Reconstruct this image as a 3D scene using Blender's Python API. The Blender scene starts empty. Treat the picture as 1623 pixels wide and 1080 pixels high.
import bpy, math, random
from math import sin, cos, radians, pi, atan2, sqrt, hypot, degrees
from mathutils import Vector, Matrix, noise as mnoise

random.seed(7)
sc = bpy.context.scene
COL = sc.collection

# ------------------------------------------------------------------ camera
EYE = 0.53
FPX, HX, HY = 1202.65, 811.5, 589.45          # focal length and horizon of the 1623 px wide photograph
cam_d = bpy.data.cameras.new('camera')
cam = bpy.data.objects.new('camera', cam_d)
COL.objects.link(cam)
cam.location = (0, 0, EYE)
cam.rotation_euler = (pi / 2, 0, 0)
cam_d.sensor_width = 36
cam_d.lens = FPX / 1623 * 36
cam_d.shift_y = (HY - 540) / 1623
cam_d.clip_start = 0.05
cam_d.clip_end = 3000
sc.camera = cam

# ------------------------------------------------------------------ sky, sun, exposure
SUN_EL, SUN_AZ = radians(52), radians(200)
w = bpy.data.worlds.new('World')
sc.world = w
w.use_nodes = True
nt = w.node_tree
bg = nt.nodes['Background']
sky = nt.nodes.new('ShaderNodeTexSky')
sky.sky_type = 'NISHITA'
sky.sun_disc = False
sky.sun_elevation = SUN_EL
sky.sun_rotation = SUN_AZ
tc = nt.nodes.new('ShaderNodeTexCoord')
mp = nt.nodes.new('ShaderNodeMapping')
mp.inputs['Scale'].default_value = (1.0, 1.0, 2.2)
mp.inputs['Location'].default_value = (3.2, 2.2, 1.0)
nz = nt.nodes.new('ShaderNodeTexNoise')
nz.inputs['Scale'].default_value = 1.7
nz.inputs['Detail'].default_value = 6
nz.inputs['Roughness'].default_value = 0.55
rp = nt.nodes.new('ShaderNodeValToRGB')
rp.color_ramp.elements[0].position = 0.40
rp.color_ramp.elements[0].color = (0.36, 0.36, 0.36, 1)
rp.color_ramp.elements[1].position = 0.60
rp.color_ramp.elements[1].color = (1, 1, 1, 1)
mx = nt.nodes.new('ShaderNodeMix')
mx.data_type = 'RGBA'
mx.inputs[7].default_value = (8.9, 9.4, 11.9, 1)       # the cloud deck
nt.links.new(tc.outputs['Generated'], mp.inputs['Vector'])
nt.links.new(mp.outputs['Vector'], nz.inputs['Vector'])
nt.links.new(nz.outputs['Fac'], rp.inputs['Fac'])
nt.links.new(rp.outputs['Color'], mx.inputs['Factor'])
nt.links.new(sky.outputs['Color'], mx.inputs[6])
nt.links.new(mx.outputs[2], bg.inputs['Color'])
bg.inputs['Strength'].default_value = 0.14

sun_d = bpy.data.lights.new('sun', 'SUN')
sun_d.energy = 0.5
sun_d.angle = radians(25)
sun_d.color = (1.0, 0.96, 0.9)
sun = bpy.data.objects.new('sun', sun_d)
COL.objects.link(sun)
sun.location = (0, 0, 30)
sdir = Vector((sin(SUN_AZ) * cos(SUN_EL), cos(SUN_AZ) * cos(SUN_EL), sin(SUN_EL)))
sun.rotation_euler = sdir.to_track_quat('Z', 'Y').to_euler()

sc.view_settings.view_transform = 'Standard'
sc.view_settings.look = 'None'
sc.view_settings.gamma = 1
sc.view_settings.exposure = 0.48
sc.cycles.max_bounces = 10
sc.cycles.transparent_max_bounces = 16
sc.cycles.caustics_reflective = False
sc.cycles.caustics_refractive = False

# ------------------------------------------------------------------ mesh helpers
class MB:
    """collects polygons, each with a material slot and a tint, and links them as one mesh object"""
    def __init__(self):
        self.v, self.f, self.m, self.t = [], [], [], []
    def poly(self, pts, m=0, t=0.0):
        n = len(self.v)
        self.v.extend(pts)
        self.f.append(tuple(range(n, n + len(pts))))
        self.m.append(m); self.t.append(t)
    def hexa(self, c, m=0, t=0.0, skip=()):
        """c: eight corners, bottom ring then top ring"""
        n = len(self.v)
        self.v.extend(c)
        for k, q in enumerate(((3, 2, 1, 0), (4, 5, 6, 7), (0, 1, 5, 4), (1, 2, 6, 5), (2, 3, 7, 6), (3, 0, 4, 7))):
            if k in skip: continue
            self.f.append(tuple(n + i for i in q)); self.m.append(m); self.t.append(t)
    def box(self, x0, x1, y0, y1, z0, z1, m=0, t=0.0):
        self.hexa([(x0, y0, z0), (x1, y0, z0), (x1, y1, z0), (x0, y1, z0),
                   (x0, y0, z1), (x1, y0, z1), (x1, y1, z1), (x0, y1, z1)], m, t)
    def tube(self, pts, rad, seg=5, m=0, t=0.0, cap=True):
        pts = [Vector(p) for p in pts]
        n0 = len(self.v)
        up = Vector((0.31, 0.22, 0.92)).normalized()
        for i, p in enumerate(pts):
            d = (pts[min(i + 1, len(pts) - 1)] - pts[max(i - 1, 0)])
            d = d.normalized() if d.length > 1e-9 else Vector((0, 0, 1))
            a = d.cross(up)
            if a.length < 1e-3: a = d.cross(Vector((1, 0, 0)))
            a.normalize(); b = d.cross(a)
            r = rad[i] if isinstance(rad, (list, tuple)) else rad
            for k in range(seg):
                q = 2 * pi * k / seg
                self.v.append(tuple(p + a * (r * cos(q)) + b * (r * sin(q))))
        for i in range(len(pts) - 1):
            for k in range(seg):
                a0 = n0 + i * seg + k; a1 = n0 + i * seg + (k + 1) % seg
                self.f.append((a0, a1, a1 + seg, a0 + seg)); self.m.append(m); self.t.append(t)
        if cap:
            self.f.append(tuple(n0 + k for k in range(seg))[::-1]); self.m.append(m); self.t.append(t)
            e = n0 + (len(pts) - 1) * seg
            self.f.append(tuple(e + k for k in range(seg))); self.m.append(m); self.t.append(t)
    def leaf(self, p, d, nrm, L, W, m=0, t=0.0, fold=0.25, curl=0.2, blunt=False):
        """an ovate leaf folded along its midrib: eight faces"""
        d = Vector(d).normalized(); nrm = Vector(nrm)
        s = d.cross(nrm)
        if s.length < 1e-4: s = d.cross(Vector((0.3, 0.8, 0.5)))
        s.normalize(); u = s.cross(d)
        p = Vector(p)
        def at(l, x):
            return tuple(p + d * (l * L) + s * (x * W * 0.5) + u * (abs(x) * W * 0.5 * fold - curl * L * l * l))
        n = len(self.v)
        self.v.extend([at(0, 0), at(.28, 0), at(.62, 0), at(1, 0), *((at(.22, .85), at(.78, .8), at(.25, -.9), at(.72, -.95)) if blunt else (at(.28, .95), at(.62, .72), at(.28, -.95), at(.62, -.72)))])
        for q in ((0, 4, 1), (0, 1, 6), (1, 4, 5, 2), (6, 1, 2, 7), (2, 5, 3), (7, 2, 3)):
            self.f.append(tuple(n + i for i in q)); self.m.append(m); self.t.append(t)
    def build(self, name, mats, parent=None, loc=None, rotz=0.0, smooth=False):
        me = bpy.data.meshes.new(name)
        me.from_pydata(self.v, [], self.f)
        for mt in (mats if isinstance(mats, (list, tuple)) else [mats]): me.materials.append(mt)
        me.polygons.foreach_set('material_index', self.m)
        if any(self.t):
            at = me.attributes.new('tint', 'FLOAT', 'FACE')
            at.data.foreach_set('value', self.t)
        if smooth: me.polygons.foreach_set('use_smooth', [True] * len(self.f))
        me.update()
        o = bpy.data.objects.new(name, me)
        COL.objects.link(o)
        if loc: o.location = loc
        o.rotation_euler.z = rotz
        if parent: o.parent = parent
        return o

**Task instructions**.
Exactly repeat the lines running from the top of the listing to the line bearing "COL = sc.collection", both of those lines included, and only them.

**Answer to the exercise**.
Reconstruct this image as a 3D scene using Blender's Python API. The Blender scene starts empty. Treat the picture as 1623 pixels wide and 1080 pixels high.
import bpy, math, random
from math import sin, cos, radians, pi, atan2, sqrt, hypot, degrees
from mathutils import Vector, Matrix, noise as mnoise

random.seed(7)
sc = bpy.context.scene
COL = sc.collection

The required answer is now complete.